Thank You for the Mystai

This month, columnists and bloggers at have been asked to devote an installment to something or someone we're thankful for in our religious community.

To be honest, this was a very daunting task for me, because I'm thankful for a great many things and for the influences and presences of a huge number of individuals in my life; and, because I'm a polytheist, I don't tend to play favorites, or to find considering one thing or individual more important than all others. But after thinking about it this morning for a while (after having done so on and off since last month when this desideratum was announced), and with a little inspiration from ABBA (for I am weak!), I decided to narrow my focus to three particular groups for whom I'm especially thankful, as well as one individual. First things first:

So I say thank you for the Mystai…!

There are many people in the modern Pagan communities whose work I admire, whose writings I find interesting or inspiring, and whose company I enjoy. There are others in the polytheist communities that I share these admirations for, but that I refer to as my co-religionists because our outlooks, practices, and approaches are so similar that they merit that distinction, since I view polytheism (and Paganisms generally speaking) as religions of practice.

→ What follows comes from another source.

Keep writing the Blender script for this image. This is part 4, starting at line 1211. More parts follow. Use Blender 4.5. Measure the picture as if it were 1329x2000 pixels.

However, there are those who not only share all of the above traits, but their experiences in at least one area of their religious lives is not only something that is held in common between us, but which is something that I've been able to shape in a direct fashion more than perhaps anything else I've done in the modern cultus of Antinous. That is the modern Antinoan Mysteries, as we have been celebrating them since 2004. A very small handful of individuals—by my count, eleven—have undergone this ritual of initiation, often under non-ideal circumstances for both the ones undergoing it as well as myself as the mystagogos. It has been an honor that this number of individuals has allowed me to be the midwife of an experience that is meant to deepen their own relationship and connection to Antinous, and to the community that is devoted to him. I am thankful to them, and to Antinous, for their presence in my life on a regular basis. It isn't easy, on the best of days, re-building a cultus to a late antique super-syncretistic deity who was a deified mortal, but these individuals have contributed tremendously to that effort in a beautiful diversity of ways, and I am grateful for each of them.

I cannot mention the Mystai of Antinous, however, without also mentioning another group, without whom the Mystai would not be what they are today. It is a group that we rapidly came up with a somewhat silly name for, and yet they are incredibly essential. In some ways, I'm even more grateful to them in many respects than I am for the Mystai themselves. This is a group that we call the "Assistai," because they are non-initiates who have decided to forego the possibility of ever undergoing initiation into these Mysteries in order to help others be able to undergo them. They also are essential in helping me to make the Mysteries of Antinous possible at all in a variety of manners.

If modern Antinoan devotion has anything like a bodhisattva, then it is the individuals amongst the Assistai who, by the nature of their roles and commitments, embody that ideal. Some of them have served in this role on multiple occasions and in multiple locations; some of them have only done it once (and likely only will have done it that single time) because the celebration of the Antinoan Mysteries in question took place in a location somewhat remote (e.g. Bonn, Germany; San Jose, CA; Portland, OR) from my usual bases of operations in western Washington and the greater Seattle area. We had originally viewed the Assistai as a kind of stop-gap measure, to assist with the Antinoan Mysteries until such a time as there would be enough Mystai to fulfill all the necessary roles. While that may yet occur on some occasion in the future, it has not yet, and so I envision that the Assistai will be a continued, welcome, and most appreciated group of individuals for the foreseeable future with this practice.

The third group for which I'm very thankful is another one who shares a ritual bond with me and with the Ekklesía Antínoou through the rite known as Communalia. These are, in essence, the "tribal allies" that we have made over the years, and others that we intend to make in the near future but with whom we have not yet solemnized our vows, and I mean that quite literally. As I mused with one of the leaders of one such group several months back, it is like a marriage of sorts between groups, and an agreement that we would "share our underworlds" with them to a degree—not that such is our only duty to one another, but that it is one aspect of what ends up happening. This is why we solemnize our vows in the Communalia ritual over pomegranates or pomegranate juice, which is connected not only to the myth of Hades and Persephone, but also to Hera, one of the goddesses of marriage. I'm grateful to have shared this ritual with Hrafnar, Come As You Are Coven, AMHA, Sharanya, and House Thyrsatrae, and I look forward to doing so in the near future with the Circle of Dionysos and Neos Alexandria, as well as other groups.